20 mph (30 km/h) activist Rod King receives high ranked award

on Nov 28, 2013

Rod King, our British member of the ECI citizens´ committee and Founder of “20sPlentyforUs“, is invited to Buckingham Palace today and receiving the very prestigious award  “Most Excellent Order of the British Empire”. Rod was already on the Queen´s list of honoured guests when she celebrated her birthday in June 2013. He is awarded for his services to Road Safety. Congratulations Rod! We are excited for you and very proud to have you in our partner network and co-operate with you! Enjoy the …. day at Buckingham Palace!

Rod, who has been working for road safety for many years, says that his success is mainly due to the great campaigners and that a main inspiration for his activities on the 30 km/h (20 mph) speed limit has been a visit to the German town Hilden.

It was in 2004 when he visited the German twin town of his own home in Warrington and realised that the foundation of their successful walking and cycling strategies was a decision made in 1990 to adopt a 30km/h speed limit for most streets.

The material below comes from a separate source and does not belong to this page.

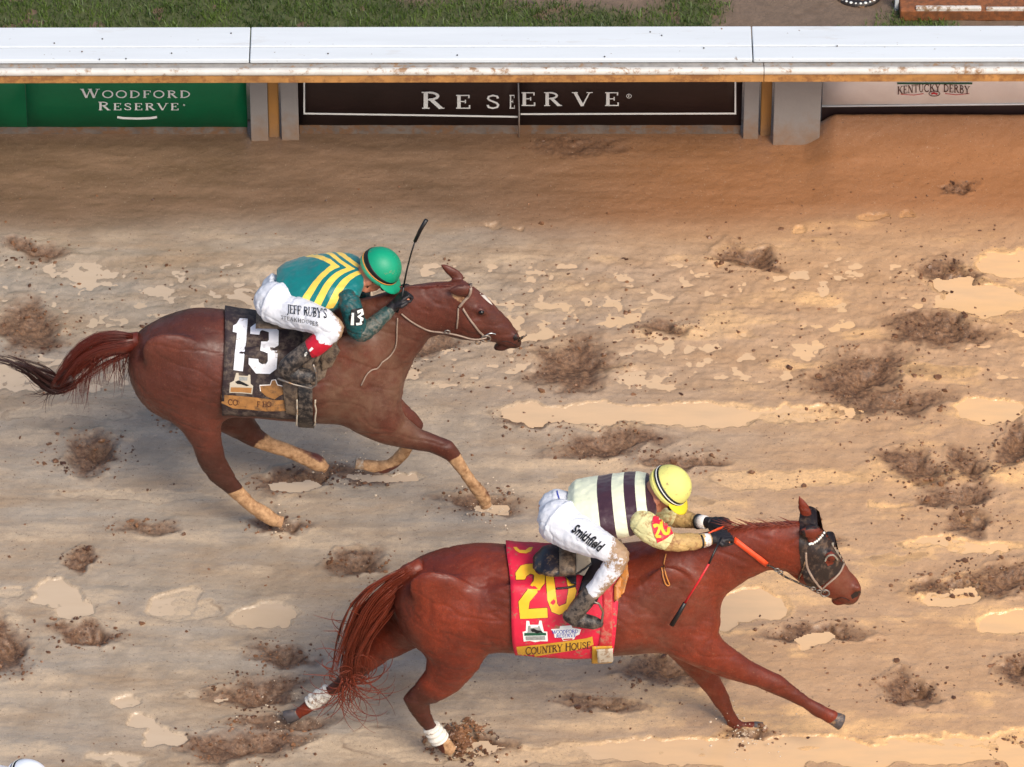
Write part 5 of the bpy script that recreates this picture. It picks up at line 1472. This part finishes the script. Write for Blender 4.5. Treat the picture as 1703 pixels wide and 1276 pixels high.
    # gloves
    for key in ('fore', 'fore_far'):
        a, b = c[key][-2], c[key][-1]; A = P(a); B = P(b)
        mb = MB(); hand_mesh(mb, B, B - A, Vector((0, 0, 1)), 1.08)
        mb.tube([B - (B - A).normalized() * .012, B + (B - A).normalized() * .03], [.03, .03], 12)
        g = finish('glove', remesh(mb, 'glove', .0038, 2), M['glove'], root, True)
        if c.get('cuffs'):
            mb = MB(); d = (B - A).normalized(); mb.tube([B - d * .05, B - d * .03, B - d * .005], [.036, .037, .034], 14); mb.build('glove_cuff', M['glove_white'], g)
            mb = MB(); mb.tube([B - d * .062, B - d * .05], [.041, .040], 14); mb.build('cuff_band', M['black_print'], g)
    # helmet: crown, goggle strap, rim, peak
    hel = c['helmet']; C = hc
    def pt(th, ph, k=1.0):
        rf, rl, rn = .113 * k, .100 * k, .108 * k
        return C + f * (rf * math.cos(th) * math.sin(ph)) + l * (rl * math.sin(th) * math.sin(ph)) + n * (rn * math.cos(ph))
    def band(name, p0, p1, k, mat, parent, npx=6, dip=0.0):
        m = MB(); m.grid([[pt(2 * math.pi * i / 48, math.radians(p0 + (p1 - p0) * j / npx + dip * math.cos(2 * math.pi * i / 48)), k) for i in range(49)] for j in range(npx + 1)])
        return m.build(name, mat, parent, True, 0, .004)
    crown = band('helmet', .5, 108, 1.0, M[hel[0]], root, 22)
    band('goggle_strap', 80, 94, 1.022, M['black_print'], crown, 4, 4)
    if hel[3]: band('strap_stripe', 86, 89, 1.034, M['white_print'], crown, 2, 4)
    band('helmet_rim', 97, 110, 1.03, M[hel[1]], crown, 4)
    m = MB(); G = []
    for j in range(7):
        row = []
        for i in range(25):
            th = math.radians(-72 + 144 * i / 24); w = math.cos(th * 1.2); ex = 1.0 + .55 * (j / 6) * max(0, w) ** .7
            q = pt(th, math.radians(96 + 7 * (j / 6)), ex); row.append(q)
        G.append(row)
    m.grid(G); m.build('peak', M[hel[2]], crown, True, 0, .006)
    if hel[4]:
        band('brim_tape', 91, 95, 1.03, M['orange_tape'], crown, 2, -3)
    for k in range(6 if hel[3] else 0):
        m = MB(); m.tube([pt(k * math.pi / 3, math.radians(a), 1.004) for a in range(2, 80, 6)], .0016, 5); m.build('seam', M[hel[1]], crown)
    m = MB(); m.ball(C + n * .109, .008, (1, 1, .6), 8, 6); m.build('crown_button', M[hel[0]], crown)
    m = MB(); g0 = sk - n * .02 + f * .085
    m.ellip(g0, (f * .022, l * .062, n * .030), 18, 10); m.build('goggles', M['goggles'], root)
    m = MB(); m.tube([sk + l * .078 * q_ - n * z_ + f * x_ for q_, z_, x_ in ((-1, .0, .0), (-.9, .06, .01), (-.4, .118, .03), (.4, .118, .03), (.9, .06, .01), (1, 0, 0))], .005, 6); m.build('chin_strap', M['black_print'], crown)
    return dict(root=root, breeches=b_br, breeches_o=br, jersey=b_je, sleeve=bs, s=s)

J20 = dict(Y=Y20, base=(960, 915), label='jockey in cream jersey with dark hoops and yellow cap crouching on the front horse',
  torso=[(936,816,964,878,.155),(950,801,976,890,.185),(975,794,990,894,.20),(1003,790,1010,895,.205),(1032,787,1036,895,.205),(1058,785,1062,886,.2),(1078,789,1080,872,.175),(1092,806,1092,852,.09)],
  axis=[(938,845),(1090,836)], silk='silk_striped',
  hips=[(895,836,897,866,.07),(902,822,912,892,.14),(918,814,934,908,.175),(940,820,958,898,.155),(954,842,970,884,.10)],
  thigh=[(930,866,40,-.10),(955,884,35,-.17),(985,900,28,-.25),(1012,913,22,-.31),(1032,922,17.5,-.335)],
  thigh_far=[(930,866,40,.10),(955,884,35,.17),(985,900,28,.25),(1012,913,22,.31),(1032,922,17.5,.335)],
  shin=[(1032,922,17.5,-.335),(1022,940,18,-.345),(1008,958,17.5,-.355),(990,980,15,-.365),(978,993,13,-.37)],
  shin_far=[(1032,922,17.5,.335),(1022,940,18,.345),(1008,958,17.5,.355),(990,980,15,.365),(978,993,13,.37)],
  boot=[(983,985,15,-.367),(972,1000,16,-.372),(960,1014,15.5,-.375),(952,1025,14,-.378)],
  boot_far=[(983,985,15,.367),(972,1000,16,.372),(960,1014,15.5,.375),(952,1025,14,.378)],
  foot=[(946,1024,12,-.378),(958,1030,14,-.380),(974,1033,13,-.385),(988,1036,12,-.39),(996,1037,9,-.39)],
  foot_far=[(946,1024,12,.378),(958,1030,14,.380),(974,1033,13,.385),(988,1036,12,.39),(996,1037,9,.39)],
  upper=[(1066,868,22,-.17),(1082,880,24,-.20),(1098,892,21,-.215),(1110,901,17,-.22)],
  upper_far=[(1082,838,22,.17),(1098,846,21,.19),(1114,855,19,.20),(1124,860,17,.20)],
  fore=[(1108,900,17,-.22),(1130,903,15.5,-.205),(1152,901,14,-.18),(1170,899,11.5,-.155),(1180,897,9.5,-.14)],
  fore_far=[(1122,860,17.5,.20),(1138,863,15.5,.17),(1152,866,13,.14),(1166,868,10.5,.10),(1176,869,9,.08)],
  head=(1114,808), tilt=.80, neck=(1084,838), dirt=[((1036,915,-.33),(1030,930,-.33),8,50),((1030,935,-.35),(992,996,-.38),4,30)], sleeve=('pale_sleeve', 'muddy_sleeve'), boot_mat='boot_muddy', cuffs=True,
  helmet=('helmet_yellow', 'helmet_yellow_rim', 'peak_yellow', True, False))
j20 = build_jockey(J20)
# arm number
arm = drape_poly([(1086,860),(1096,857),(1110,872),(1118,888),(1104,897),(1093,902),(1086,885),(1083,870)], [j20['sleeve']['upper'], j20['sleeve']['fore']], .007, 'arm_patch', M['red_cloth'], j20['root'], 4)
sb = [j20['sleeve']['upper'], j20['sleeve']['fore']]
z7 = lambda L: [(1040 + x / 7.504, 760 + y / 7.504) for x, y in L]
mb = MB()
for st in (z7([(345,870),(395,850),(420,890),(400,940),(375,985),(440,990)]), z7([(440,820),(490,810),(525,870),(525,950),(490,965),(455,920),(432,860),(440,820)])):
    for q in stroke_polys(smoothpath(st, 1), 4.6): drape(mb, q, [(0, 1, 2, 3)], sb, .0095 + .0001 * (len(mb.F) % 6))
mb.build('arm_number', M['yellow_print'], arm)
V, F = bfont_polys('Smithfield', 950, 884, 22, .62, .25, .03, .66)
mb = MB(); drape(mb, V, F, j20['breeches'], .008); mb.build('lettering', M['black_print'], j20['breeches_o'])
mb = MB()
for q in stroke_polys(smoothpath([(926,817),(927,823),(930,831)], 1), 2.2): drape(mb, q, [(0, 1, 2, 3)], [j20['breeches'], j20['jersey']], .004)
mb.build('waist_mark', M['blue_print'], j20['breeches_o'])

def whip(pts, Y, label, parts):
    root = thing('riding_whip', at(pts[0][0], pts[0][1], Y + pts[0][2]), label, 'whip')
    for i0, i1, r0, r1, mat, nm in parts:
        m = MB(); q = [at(x, y, Y + dy) for x, y, dy in pts[i0:i1 + 1]]
        m.tube(q, [r0 + (r1 - r0) * k / max(1, len(q) - 1) for k in range(len(q))], 8, .8); m.build(nm, M[mat], root)
whip([(1200,894,-.17),(1186,922,-.24),(1179,938,-.27),(1160,970,-.30),(1139,1003,-.32),(1128,1022,-.33),(1117,1040,-.34)], Y20, 'red and black riding whip pointing down in the hand of the yellow capped jockey',
     [(0,2,.006,.006,'whip_black','handle'),(2,4,.0055,.0055,'whip_red','shaft'),(4,6,.011,.014,'whip_black','flap')])

J13 = dict(Y=Y13, base=(490, 540), label='jockey in teal jersey with yellow chevrons and green cap crouching on the rear horse',
  torso=[(452,450,482,512,.16),(466,438,494,520,.19),(490,429,508,524,.205),(520,423,528,524,.21),(548,419,550,520,.21),(574,421,574,510,.205),(594,429,592,498,.175),(606,442,604,484,.09)],
  axis=[(455,478),(608,462)], silk='silk_chevron',
  hips=[(430,486,433,508,.06),(434,466,446,528,.13),(446,454,466,542,.165),(464,462,482,538,.15),(474,482,492,524,.10)],
  thigh=[(456,502,37,-.10),(484,518,30,-.17),(512,527,26,-.25),(538,536,23,-.31),(556,546,18,-.335)],
  thigh_far=[(456,502,37,.10),(484,518,30,.17),(512,527,26,.25),(538,536,23,.31),(556,546,18,.335)],
  shin=[(556,546,18,-.335),(546,556,17.5,-.345),(534,566,17,-.352)],
  shin_far=[(556,546,18,.335),(546,556,17.5,.345),(534,566,17,.352)],
  boot=[(536,564,16.5,-.352),(524,575,16.5,-.36),(505,588,15.5,-.37),(488,600,15,-.38),(476,612,15,-.385)],
  boot_far=[(536,564,16.5,.352),(524,575,16.5,.36),(505,588,15.5,.37),(488,600,15,.38),(476,612,15,.385)],
  foot=[(474,614,14,-.385),(486,622,14,-.39),(502,625,14,-.395),(514,626,13,-.40),(520,627,10,-.40)],
  foot_far=[(474,614,14,.385),(486,622,14,.39),(502,625,14,.395),(514,626,13,.40),(520,627,10,.40)],
  cuff=[(541,562,17.8,-.350),(530,571,18,-.358),(519,580,17.6,-.364)],
  upper=[(578,498,19,-.18),(584,514,19,-.21),(590,534,18,-.235),(597,554,16.5,-.24)],
  upper_far=[(588,470,22,.17),(598,490,20,.19),(606,508,17,.20),(612,520,15,.20)],
  fore=[(598,552,17.5,-.24),(612,547,16,-.225),(628,534,14,-.20),(642,522,11.5,-.17),(650,514,9.5,-.155)],
  fore_far=[(610,516,16,.20),(622,510,14,.17),(634,502,12,.13),(646,496,10,.10),(654,492,9,.08)],
  head=(633,444), tilt=.72, neck=(600,472), dirt=[((566,530,-.30),(570,550,-.33),4,36),((545,520,-.2),(560,528,-.26),2,22)], sleeve=('teal_sleeve', 'teal_muddy'), boot_mat='boot_muddy', cuffs=False,
  helmet=('helmet_green', 'helmet_green_rim', 'helmet_green', False, True))
j13 = build_jockey(J13)
sb = [j13['sleeve']['upper'], j13['sleeve']['fore']]
arm = drape_poly([(584,515),(602,512),(604,536),(600,541),(584,541),(581,528)], sb, .007, 'arm_patch', M['black_print'], j13['root'], 4)
z2 = lambda L: [(420 + x / 6.075, 400 + y / 6.075) for x, y in L]
mb = MB()
for st in (z2([(1010,720),(1010,850)]), z2([(1050,720),(1090,705),(1095,745),(1065,765),(1095,790),(1085,835),(1045,840)])):
    for q in stroke_polys(st, 4.6): drape(mb, q, [(0, 1, 2, 3)], sb, .0095 + .0001 * (len(mb.F) % 6))
mb.build('arm_number', M['white_print'], arm)
bb = [j13['breeches']]
drape_text(text_polys("JEFF RUBY'S", 478, 521, 14, .86, None, .62, None, .14)[0], bb, .007, 'lettering', M['black_print'], j13['breeches_o'])
drape_text(text_polys("STEAKHOUSES", 468, 530, 6.2, 1.1, None, .9, None, .19)[0], bb, .007, 'lettering', M['black_print'], j13['breeches_o'])
V, F = bfont_polys('ortiz', 443, 492, 12, -1.3, .2, .02, .9)
mb = MB(); drape(mb, V, F, bb, .004)
whip([(660,520,-.16),(668,500,-.13),(671,478,-.12),(676,452,-.12),(683,424,-.12),(690,402,-.12),(699,383,-.12),(709,366,-.12)], Y13, 'long black riding whip raised beside the green capped jockey',
     [(0,2,.007,.0065,'whip_black','handle'),(2,5,.005,.0042,'whip_black','shaft'),(5,7,.010,.012,'whip_black','flap')])

mb = MB(); bo = [o for o in j13['root'].children if o.name.startswith('boot')][0]; bb2 = [bvh_of(bo.data)] + [bvh_of(o.data) for o in bo.children]
for poly in ([(530,568),(534,564),(536,567),(531,571)], [(514,582),(519,577),(522,580),(516,585)], [(506,588),(510,585),(512,588),(507,593)]):
    V, F = cut_poly(poly, 3); mb2 = MB(); drape(mb2, V, F, bb2, .003); mb2.build('boot_mark', M['white_print'], bo)
# splashes and drops round the landing hooves
def splashes():
    m = MB()
    for px, py, n, sp, up in ((1240,1226,110,36,.10),(806,846,90,34,.07),(755,1252,40,40,.06),(600,785,45,34,.10),(465,880,24,24,.04),(480,1205,40,34,.08),(680,612,22,14,.35),(540,770,40,40,.10)):
        c = gnd(px, py)
        for k in range(n):
            a = RNG.uniform(0, 6.28); r = abs(RNG.normal(0, sp / SC)); h = abs(RNG.normal(0, up)) * (.3 + r * 4)
            q = Vector((c.x + math.cos(a) * r, c.y + math.sin(a) * r * 1.2, .004 + min(h, .45)))
            m.ball(q, float(np.clip(RNG.lognormal(-5.75, .45), .0016, .008)), (1.2, 1, .8), 6, 4)
    t = NT('splash'); col = t.mix(t.noise(30, 3), srgb(182, 154, 124), srgb(226, 210, 188)); t.done(col, .15)
    tag(m.build('mud_splash', t.m), 'pale drops of muddy water flying round the landing hooves', 'splash', None, 'stuff')
splashes()

# the third rider, only the white cap reaches into the frame
def copy_tree(o, parent=None, off=None, swap=None):
    c = o.copy(); COL.objects.link(c)
    if parent is None: c.location = o.location + off
    else:
        c.parent = parent; c.matrix_parent_inverse = o.matrix_parent_inverse.copy()
    if swap and c.type == 'MESH' and c.data.materials:
        for i, mt in enumerate(c.data.materials):
            if mt and mt.name in swap:
                c.material_slots[i].link = 'OBJECT'; c.material_slots[i].material = M[swap[mt.name]]
    for ch in list(o.children): copy_tree(ch, c, None, swap)
    return c
hw = at(1114, 808, Y20); d = gnd(46, 1299, hw.z) - hw; OFF = Vector((d.x, d.y, 0))
def top(n): return [o for o in scene.objects if o.parent is None and o.name.split('.')[0] == n]
c = copy_tree(h20.root, None, OFF); c['label'] = 'race horse almost wholly below the frame under the white capped rider'
c = copy_tree(j20['root'], None, OFF, {'helmet_yellow': 'helmet_white', 'helmet_yellow_rim': 'helmet_white', 'peak_yellow': 'helmet_white', 'silk_striped': 'white_silk', 'pale_sleeve': 'white_silk', 'muddy_sleeve': 'white_silk'})
c['label'] = 'jockey in white cap with dark band at the lower left corner'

With 23% of in town trips made by bicycle and promotion of public transport this had led not only to a safer environment for pedestrians and cyclists but one with 40 fewer cars per 100 people travelling than in Warrington.

This transformed his opinion on road safety as he realised that in the UK they were inadequately trying to protect cyclists (and pedestrians) within a road environment where  vehicle speeds were 60% higher than in Hilden. And so a personal campaign was launched both within Warrington and nationally to ask for 20mph limits on most residential streets. What has subsequently been termed “Total 20”.

In 2007 he set up 20’s Plenty for Us in order to assist communities who wanted lower speeds on their roads but required advice and guidance on how this could be done. The voluntary organisation now has 200 local campaigns and has been influential in the Total 20 policies already adopted by local authorities with a total population of 12m people.

Rod King comments on the honour he is receiving today:

To be honoured with an MBE for “Services to Road Safety” is significant not only as recognition of my personal efforts but also of the enormous progress which has been made in establishing lower speeds as the norm on community roads. We are moving from a past tradition of accepting that motor vehicles could dominate where people lived, worked and shopped into one where we share the streets more equitably and enable people to choose to walk or cycle without fear of fast traffic.

It really is “Time for 20” and this honour is very gratefully received. Perhaps most of all it signifies that 20’s Plenty for Us is much more than a campaign for change, but is a movement towards a more civilised way of sharing our streets.”